Anyway, today let’s take a look at what life with madame Le Pen at the helm of Europe’s 3rd largest economy could look like.

Le Pen’s secretive economic plan was recently unveiled for all to laugh at see. I’m not sure why it was so secretive. There’s nothing particularly “new” in the plan that hasn’t been tried before. Clearly Le Pen and her economic advisors have been vacationing with Robert Mugabe and Nicolas Maduro.

Bloomberg ran this article listing the initiatives.

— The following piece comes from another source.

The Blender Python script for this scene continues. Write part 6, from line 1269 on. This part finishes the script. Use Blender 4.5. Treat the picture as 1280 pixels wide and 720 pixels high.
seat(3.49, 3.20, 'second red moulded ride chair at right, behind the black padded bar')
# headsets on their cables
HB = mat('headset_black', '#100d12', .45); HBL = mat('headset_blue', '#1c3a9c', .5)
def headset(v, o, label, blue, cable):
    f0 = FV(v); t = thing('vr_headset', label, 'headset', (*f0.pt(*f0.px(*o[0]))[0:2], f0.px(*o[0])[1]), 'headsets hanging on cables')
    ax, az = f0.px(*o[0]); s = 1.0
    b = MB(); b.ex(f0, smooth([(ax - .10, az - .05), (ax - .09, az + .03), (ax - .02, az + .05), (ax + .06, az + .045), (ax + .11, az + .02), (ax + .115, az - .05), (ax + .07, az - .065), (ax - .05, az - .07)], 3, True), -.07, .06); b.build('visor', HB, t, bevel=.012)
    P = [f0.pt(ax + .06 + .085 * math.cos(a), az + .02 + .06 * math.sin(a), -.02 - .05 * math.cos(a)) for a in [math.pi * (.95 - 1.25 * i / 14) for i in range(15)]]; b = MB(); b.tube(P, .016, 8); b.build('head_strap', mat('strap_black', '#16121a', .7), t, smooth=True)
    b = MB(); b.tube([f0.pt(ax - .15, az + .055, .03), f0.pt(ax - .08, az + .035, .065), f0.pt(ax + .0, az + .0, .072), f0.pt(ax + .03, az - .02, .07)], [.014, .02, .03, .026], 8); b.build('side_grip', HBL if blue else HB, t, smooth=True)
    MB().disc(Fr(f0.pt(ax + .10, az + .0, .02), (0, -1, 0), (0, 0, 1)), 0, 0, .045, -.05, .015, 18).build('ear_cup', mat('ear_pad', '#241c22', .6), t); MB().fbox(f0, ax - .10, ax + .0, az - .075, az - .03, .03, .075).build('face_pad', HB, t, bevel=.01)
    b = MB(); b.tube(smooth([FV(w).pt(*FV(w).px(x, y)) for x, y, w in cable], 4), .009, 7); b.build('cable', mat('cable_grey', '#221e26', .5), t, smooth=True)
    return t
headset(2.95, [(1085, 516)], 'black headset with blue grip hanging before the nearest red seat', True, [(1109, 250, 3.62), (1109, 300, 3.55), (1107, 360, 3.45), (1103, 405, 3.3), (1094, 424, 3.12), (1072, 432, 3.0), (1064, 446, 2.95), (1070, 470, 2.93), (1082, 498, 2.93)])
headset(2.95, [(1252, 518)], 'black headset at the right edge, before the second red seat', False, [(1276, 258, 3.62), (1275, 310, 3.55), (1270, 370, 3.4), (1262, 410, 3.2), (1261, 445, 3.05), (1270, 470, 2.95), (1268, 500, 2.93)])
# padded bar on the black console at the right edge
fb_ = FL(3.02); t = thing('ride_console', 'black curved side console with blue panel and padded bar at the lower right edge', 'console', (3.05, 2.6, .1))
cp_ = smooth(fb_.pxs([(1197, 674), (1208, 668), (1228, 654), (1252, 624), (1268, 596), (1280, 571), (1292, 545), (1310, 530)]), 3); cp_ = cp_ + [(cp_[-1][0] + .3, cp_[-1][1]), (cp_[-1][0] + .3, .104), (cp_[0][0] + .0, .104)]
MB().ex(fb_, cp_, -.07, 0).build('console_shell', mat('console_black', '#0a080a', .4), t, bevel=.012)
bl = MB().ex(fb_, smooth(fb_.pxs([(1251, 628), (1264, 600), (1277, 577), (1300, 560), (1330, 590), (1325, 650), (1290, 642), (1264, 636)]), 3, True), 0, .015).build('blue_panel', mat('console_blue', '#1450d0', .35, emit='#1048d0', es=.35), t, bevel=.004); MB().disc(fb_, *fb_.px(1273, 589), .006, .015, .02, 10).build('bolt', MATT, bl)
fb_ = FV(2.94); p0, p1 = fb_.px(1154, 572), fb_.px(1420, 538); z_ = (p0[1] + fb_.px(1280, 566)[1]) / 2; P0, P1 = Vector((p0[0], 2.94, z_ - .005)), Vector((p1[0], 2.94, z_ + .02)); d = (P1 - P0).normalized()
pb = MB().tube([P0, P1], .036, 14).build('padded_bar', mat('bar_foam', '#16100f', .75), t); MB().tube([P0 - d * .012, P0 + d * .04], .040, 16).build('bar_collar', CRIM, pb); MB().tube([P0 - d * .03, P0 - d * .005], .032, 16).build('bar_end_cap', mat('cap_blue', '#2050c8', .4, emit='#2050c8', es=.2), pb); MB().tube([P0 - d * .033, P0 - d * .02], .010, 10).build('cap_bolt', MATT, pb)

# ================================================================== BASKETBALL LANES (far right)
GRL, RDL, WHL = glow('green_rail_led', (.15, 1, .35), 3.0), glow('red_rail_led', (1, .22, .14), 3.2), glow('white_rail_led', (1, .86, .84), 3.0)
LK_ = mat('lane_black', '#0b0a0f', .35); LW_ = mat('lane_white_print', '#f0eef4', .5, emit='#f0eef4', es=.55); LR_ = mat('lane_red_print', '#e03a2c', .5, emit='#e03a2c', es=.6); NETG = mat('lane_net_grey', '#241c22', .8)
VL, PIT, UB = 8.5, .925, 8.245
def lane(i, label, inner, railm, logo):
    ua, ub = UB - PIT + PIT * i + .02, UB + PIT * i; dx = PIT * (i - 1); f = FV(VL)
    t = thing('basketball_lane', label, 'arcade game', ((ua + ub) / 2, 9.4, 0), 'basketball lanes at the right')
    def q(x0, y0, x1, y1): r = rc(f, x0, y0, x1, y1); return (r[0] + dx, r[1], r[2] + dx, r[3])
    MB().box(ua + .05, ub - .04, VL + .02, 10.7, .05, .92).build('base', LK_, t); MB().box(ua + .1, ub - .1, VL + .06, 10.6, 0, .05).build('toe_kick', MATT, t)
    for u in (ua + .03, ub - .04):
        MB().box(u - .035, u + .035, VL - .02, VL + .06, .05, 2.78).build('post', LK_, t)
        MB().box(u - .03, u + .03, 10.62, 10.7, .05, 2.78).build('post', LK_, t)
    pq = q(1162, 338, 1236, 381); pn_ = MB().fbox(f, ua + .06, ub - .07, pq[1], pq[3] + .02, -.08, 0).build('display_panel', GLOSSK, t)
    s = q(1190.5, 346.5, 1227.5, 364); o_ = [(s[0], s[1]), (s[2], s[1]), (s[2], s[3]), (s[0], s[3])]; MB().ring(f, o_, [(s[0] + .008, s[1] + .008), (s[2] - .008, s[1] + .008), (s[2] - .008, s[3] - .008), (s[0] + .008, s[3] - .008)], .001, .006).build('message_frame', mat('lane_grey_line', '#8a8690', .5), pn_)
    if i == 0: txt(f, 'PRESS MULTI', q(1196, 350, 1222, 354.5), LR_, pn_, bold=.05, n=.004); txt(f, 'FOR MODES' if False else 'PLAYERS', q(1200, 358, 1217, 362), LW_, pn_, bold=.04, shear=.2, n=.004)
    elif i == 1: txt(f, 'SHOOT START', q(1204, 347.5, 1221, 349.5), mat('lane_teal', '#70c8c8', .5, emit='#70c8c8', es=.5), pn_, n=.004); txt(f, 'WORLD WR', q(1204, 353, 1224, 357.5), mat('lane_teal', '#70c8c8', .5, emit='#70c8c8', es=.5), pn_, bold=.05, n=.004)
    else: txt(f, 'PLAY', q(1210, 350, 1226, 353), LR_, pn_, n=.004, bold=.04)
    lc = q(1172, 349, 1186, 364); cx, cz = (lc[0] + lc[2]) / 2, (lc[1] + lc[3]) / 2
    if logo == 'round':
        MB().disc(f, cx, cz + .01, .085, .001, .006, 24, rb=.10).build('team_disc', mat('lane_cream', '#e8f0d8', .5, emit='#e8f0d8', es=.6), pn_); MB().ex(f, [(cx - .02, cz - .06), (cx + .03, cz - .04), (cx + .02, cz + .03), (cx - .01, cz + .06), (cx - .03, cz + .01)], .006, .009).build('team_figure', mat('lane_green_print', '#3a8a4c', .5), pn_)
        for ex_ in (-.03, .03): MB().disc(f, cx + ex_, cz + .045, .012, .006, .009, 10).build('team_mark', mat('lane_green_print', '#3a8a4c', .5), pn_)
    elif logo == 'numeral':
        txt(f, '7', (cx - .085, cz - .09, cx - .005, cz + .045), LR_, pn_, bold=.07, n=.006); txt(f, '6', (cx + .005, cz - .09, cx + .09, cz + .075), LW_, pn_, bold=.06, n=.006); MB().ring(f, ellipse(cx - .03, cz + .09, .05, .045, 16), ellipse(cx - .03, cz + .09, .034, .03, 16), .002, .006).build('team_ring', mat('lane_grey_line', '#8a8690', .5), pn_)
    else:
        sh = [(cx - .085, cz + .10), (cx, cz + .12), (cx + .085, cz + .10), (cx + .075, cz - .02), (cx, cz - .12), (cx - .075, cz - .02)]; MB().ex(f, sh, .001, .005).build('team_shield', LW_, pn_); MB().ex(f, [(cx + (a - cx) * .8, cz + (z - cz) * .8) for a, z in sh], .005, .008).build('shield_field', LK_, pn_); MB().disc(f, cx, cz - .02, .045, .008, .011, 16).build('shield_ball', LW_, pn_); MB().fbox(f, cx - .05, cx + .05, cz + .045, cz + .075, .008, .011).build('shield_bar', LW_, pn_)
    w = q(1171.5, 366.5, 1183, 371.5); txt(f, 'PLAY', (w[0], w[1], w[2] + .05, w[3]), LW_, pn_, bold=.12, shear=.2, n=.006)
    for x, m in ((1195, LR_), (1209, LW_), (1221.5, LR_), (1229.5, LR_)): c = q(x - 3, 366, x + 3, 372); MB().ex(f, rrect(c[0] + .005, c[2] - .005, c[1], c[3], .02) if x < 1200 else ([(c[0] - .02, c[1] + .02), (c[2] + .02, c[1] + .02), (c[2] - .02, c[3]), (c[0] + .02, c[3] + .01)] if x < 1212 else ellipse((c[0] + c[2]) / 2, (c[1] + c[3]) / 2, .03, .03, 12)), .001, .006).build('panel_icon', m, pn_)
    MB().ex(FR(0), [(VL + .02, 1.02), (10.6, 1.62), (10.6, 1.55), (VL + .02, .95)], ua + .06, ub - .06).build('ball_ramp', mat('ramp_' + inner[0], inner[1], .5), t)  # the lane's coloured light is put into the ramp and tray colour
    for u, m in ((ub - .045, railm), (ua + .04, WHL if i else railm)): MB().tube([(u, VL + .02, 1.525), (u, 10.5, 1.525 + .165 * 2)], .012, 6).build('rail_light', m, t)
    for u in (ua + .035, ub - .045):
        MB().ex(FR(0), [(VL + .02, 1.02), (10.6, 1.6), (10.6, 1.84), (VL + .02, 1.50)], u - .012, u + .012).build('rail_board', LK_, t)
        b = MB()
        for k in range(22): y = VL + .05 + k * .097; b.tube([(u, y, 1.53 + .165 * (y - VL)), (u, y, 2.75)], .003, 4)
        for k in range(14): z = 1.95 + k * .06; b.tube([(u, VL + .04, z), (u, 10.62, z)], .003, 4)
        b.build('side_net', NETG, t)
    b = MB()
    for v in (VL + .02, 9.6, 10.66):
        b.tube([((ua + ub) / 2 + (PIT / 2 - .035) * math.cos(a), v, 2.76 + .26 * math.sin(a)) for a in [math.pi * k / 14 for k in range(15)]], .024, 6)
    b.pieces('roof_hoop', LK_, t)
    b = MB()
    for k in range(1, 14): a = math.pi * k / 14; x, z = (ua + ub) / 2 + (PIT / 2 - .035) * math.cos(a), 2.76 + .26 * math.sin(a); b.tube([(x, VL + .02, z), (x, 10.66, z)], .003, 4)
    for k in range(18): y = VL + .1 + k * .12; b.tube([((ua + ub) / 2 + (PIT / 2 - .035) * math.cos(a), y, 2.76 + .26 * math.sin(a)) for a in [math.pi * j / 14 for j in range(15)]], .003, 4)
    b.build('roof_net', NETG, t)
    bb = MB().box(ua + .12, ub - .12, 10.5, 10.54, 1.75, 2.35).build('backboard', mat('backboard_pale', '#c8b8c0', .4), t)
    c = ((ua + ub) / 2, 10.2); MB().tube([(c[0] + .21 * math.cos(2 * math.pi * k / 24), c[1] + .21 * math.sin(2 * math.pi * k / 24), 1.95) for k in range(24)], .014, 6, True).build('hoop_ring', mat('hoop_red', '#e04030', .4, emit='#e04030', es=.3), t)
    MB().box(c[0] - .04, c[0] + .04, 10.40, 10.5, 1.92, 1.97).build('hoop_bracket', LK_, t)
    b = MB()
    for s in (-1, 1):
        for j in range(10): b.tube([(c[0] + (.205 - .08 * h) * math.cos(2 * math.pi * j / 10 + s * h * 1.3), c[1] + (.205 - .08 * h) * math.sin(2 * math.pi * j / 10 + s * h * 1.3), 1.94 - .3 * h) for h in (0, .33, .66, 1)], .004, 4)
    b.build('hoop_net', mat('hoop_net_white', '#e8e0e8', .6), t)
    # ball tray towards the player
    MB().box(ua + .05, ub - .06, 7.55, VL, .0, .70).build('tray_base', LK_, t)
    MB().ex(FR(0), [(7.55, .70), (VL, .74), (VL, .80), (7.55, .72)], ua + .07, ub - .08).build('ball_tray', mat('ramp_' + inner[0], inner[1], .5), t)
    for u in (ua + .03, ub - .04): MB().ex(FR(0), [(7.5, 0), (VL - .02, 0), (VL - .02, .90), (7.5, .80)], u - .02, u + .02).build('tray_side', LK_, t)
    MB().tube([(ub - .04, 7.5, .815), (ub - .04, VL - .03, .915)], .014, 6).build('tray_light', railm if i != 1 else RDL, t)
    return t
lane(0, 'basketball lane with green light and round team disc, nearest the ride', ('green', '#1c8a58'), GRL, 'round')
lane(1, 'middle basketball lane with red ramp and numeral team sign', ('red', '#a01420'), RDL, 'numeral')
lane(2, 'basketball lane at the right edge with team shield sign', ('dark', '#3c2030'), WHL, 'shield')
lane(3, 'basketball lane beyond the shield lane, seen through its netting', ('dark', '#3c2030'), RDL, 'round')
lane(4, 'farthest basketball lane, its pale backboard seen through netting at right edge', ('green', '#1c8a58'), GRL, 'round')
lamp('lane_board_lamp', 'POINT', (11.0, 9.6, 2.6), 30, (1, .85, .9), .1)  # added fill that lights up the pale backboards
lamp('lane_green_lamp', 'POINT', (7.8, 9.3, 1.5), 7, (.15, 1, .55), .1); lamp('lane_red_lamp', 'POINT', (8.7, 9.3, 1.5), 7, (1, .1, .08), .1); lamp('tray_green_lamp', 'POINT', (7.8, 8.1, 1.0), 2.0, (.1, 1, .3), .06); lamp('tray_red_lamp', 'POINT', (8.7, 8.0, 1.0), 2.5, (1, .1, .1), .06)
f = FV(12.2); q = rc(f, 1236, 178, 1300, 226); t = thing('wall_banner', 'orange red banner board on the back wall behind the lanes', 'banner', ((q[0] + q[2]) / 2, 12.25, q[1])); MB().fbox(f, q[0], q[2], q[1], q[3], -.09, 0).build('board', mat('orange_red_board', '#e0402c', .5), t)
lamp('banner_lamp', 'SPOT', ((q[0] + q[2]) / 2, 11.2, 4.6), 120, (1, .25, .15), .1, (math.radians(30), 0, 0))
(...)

Let me summarise them for you.

A fustercluck of state interventionism, which will absolutely 110% require money printing – like the Italians used to before the Euro. God bless those times. Didn’t we all love a good devaluation making those Mediterranean holidays so much more enjoyable? Well, it looks like the French Riviera is soon going to be on sale. Give it a couple of years.

What else?

  • Eliminating the central bank’s independence. Because we know state control is always better. She’ll need this actually in order to print all the francs needed to employ all the government workers she plans on hiring. I can’t wait to see how this works out.
  • Nationalisation of “strategic sectors”. Because this has proved to produce the economic miracles of Venezuela, Cuba, and dozens of African nations. You know, the ones where kids all have flies on their faces.
  • Free enterprise and capitalism are to be lined up and summarily executed.
  • Shareholder rights obliterated (this doozy is couched in a bill to “protect” French firms from “vulture funds” and takeovers.) Watch and see the capital scurrying away from this unholy concoction of insanity. Wait for it, it’s coming.
  • Lowering the cost of credit for French families and businesses. She doesn’t say how this is to take place but I assure you with her other policies in place we’ve got better odds on Australia sinking.
  • Eliminating all trade deals in existence. Not renegotiating, just eliminating. No, seriously.

There are a dozen other initiatives each of them more scary than Glenn Close in Fatal Attraction. Funniest of all, though, has to be “intelligent protectionism”, an oxymoron if ever there was one.